S'agissant plus particulièrement des matières dangereuses, il existe une réglementation précise et très complète qui repose largement sur des règlements internationaux et dont la dernière mise à jour est entrée en vigueur le 1er janvier 1997.
Il existe, par ailleurs, des obligations de formation spécifiques pour les conducteurs et de certification pour les entreprises effectuant les transports des matières les plus dangereuses.
En application de la directive européenne n° 96-35, un arrêté imposera au 31 décembre 1999 à toute entreprise chargeant, transportant ou déchargeant des marchandises dangereuses de désigner un conseiller à la sécurité.
Les transports routiers de marchandises dangereuses font, comme les autres transports, l'objet de contrôles effectués par les contrôleurs de transports terrestes, les gendarmes, les agents de la police nationale et les agents des douanes, qui sont habilités à cette fin par la loi du 31 décembre 1975.
Une circulaire visant à renforcer l'efficacité des contrôles vient d'être adressée aux préfets.
Les accidents récents, en particulier celui qui est survenu en septembre à un passage à niveau en Dordogne, posent le problème de l'éventuel rééquilibrage des transports en général et des marchandises dangereuses en particulier, de la route vers le rail.

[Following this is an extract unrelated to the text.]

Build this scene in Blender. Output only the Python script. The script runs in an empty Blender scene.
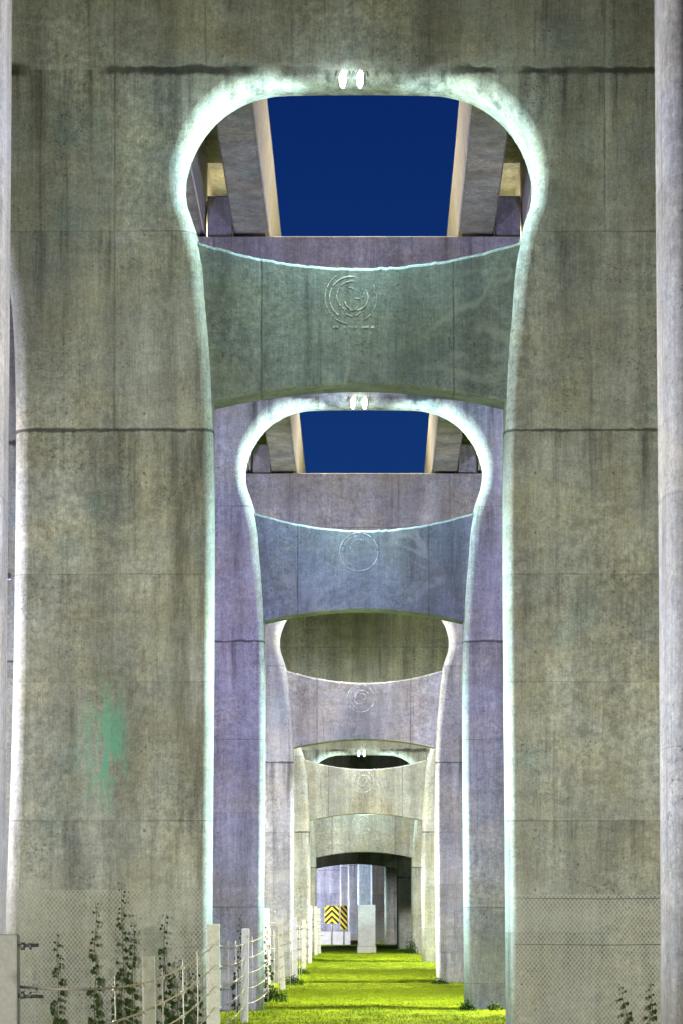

Cela est un aspect d'une autre nature qui mérite également réflexion.
Il faut cependant noter que, en tout état de cause, le transport rail-route offre d'ores et déjà une alternative crédible au transport routier longue distance sur un certain nombre de parcours, puisqu'il aura progressé de plus de 11 % et représenté plus de 12 milliards de tonnes-kilomètres en 1996.
Pour accroître encore son développement, l'Etat consacrera dès cette année 350 millions de francs à cette action et entend poursuivre cet effort l'an prochain.
M. Gérard Roujas. Je vous remercie de votre réponse, monsieur le ministre.